FROM OUR ARCHIVES
65 YEARS AGO
On May 18, 1952, The Jerusalem Post reported that the West German Parliament’s Foreign Policy Committee called upon Konrad Adenauer’s government to give “priority satisfaction” to the restitution claims of Israel. The committee heard Prof. Franz Boehm, leader of the German delegation to the restitution talks at The Hague. Talks with the representatives of the Jewish organizations were to be continued soon, but those with Israel were suspended until West Germany makes a concrete offer of payment.
Dina Michael, 25, mother of a three-year-old girl, was murdered in her home in a moshav near the border in the Samaria District after midnight. Hearing suspicious noises, she went into kitchen, switched on the light and was shot at a close range by marauders armed with Sten guns. She was survived by her husband and daughter.
An infiltrator was killed in an engagement between Nazareth police and a gang of 10 men from Jordan who entered Galilee during the night.
50 YEARS AGO
On May 18, 1967, The Jerusalem Post reported that the “dangerous implications” for Israel of Egyptian troops movement in the Sinai peninsula and the steps which Israel would have to take in their wake were discussed at a special meeting of the Knesset Foreign Affairs and Security Committee with prime minister Levi Eshkol and chief-ofstaff Lt.-Gen. Yitzhak Rabin. Eshkol explained the government’s policy under the present circumstances, stressing the dangerous implications of the posting of Egyptian army units in Sinai.
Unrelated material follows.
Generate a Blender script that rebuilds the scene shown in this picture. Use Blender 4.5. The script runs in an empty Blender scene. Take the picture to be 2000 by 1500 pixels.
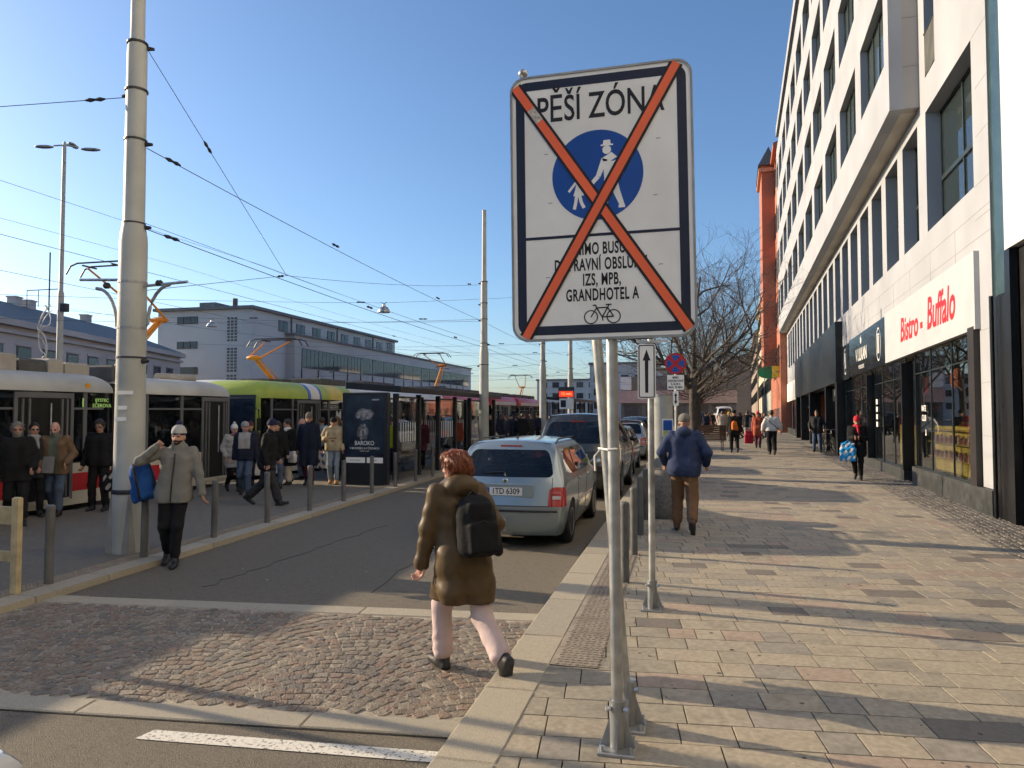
import bpy, bmesh, math, random
import numpy as np
from mathutils import Vector, Matrix, noise as mnoise
S = bpy.context.scene
C = S.collection
R = math.radians
PI = math.pi
random.seed(7)

# ---------------------------------------------------------------- camera
CAM_H = 1.95
cam = bpy.data.cameras.new('camera')
cam.sensor_fit = 'HORIZONTAL'; cam.sensor_width = 36.0; cam.lens = 36.0 * 1400 / 2000
cam.clip_start = 0.05; cam.clip_end = 3000
camo = bpy.data.objects.new('camera', cam); C.objects.link(camo)
camo.location = (0, 0, CAM_H)
camo.rotation_euler = (R(90) + math.atan(53 / 1400), 0, math.atan(338 / 1400))
S.camera = camo
# ---------------------------------------------------------------- world, sun, exposure
SUN_EL, SUN_AZ = 18.4, -82.6            # azimuth from +Y, clockwise
W = bpy.data.worlds.new('World'); S.world = W; W.use_nodes = True
nt = W.node_tree
bg = nt.nodes['Background']
sky = nt.nodes.new('ShaderNodeTexSky'); sky.sky_type = 'NISHITA'; sky.sun_disc = False
sky.sun_elevation = R(SUN_EL); sky.sun_rotation = R(SUN_AZ)
sky.altitude = 0.0; sky.air_density = 1.0; sky.dust_density = 1.1; sky.ozone_density = 4.6
nt.links.new(sky.outputs[0], bg.inputs[0]); bg.inputs[1].default_value = 0.108
sd = bpy.data.lights.new('sun', 'SUN'); sd.energy = 3.9; sd.angle = R(0.53); sd.color = (1.0, 0.80, 0.55)
so = bpy.data.objects.new('sun', sd); C.objects.link(so); so.location = (-30, 10, 40)
sdir = Vector((math.sin(R(SUN_AZ)) * math.cos(R(SUN_EL)), math.cos(R(SUN_AZ)) * math.cos(R(SUN_EL)), math.sin(R(SUN_EL))))
so.rotation_euler = (-sdir).to_track_quat('-Z', 'Y').to_euler()
vs = S.view_settings
vs.view_transform = 'Standard'; vs.look = 'None'; vs.exposure = 0.9; vs.gamma = 1.0; vs.use_curve_mapping = False

cy_ = S.cycles; cy_.use_adaptive_sampling = True; cy_.adaptive_threshold = .025; cy_.adaptive_min_samples = 12; cy_.max_bounces = 4; cy_.diffuse_bounces = 2; cy_.glossy_bounces = 3; cy_.transmission_bounces = 3; cy_.transparent_max_bounces = 10; cy_.volume_bounces = 0; cy_.caustics_reflective = False; cy_.caustics_refractive = False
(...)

Egypt moved troops and equipment to Israel’s border and demanded that the UN Emergency Force withdraw troops from there. Authoritative sources said the Egyptian military preparations were taking place close to the Israeli border and in the Suez Canal area. Israeli sources said that Egypt was moving at least one armored division close to its border.
UN secretary-general U Thant sought to clarify the Egyptian demand that UNEF withdraw from Sinai and the Israeli-Egyptian border as the situation there could become “very grave”. He confirmed that the UN had received a formal Egyptian request for the immediate withdrawal of the UN Emergency Force, which since 1956 had stood on guard on the Egyptian side of the land border with Israel and at Sharm e-Sheikh, watching over Israel’s freedom of shipping in the Red Sea.
Lebanon requested the postponement of a scheduled visit by the US Sixth Fleet, because the conditions were “unsuitable for such visit.”
25 YEARS AGO
On May 18, 1992, The Jerusalem Post reported that a farmer, David Cohen, 64, of Te’ashur, a moshav near Beersheba, was shot in the head and murdered while leaving the Gaza Strip after selling sheep in Beit Lahiya near Jabaliya refugee camp. Friends were puzzled why the father of 14 went there alone and unarmed.
Archeologists and geologists had uncovered near Eilat Israel’s first and only known gold mine, a spokesman for the Antiquities Authority told the press.
Finance minister Yitzhak Moda’i said he would defy a cabinet decision to eliminate employers’ tax, saying the decision broke the law.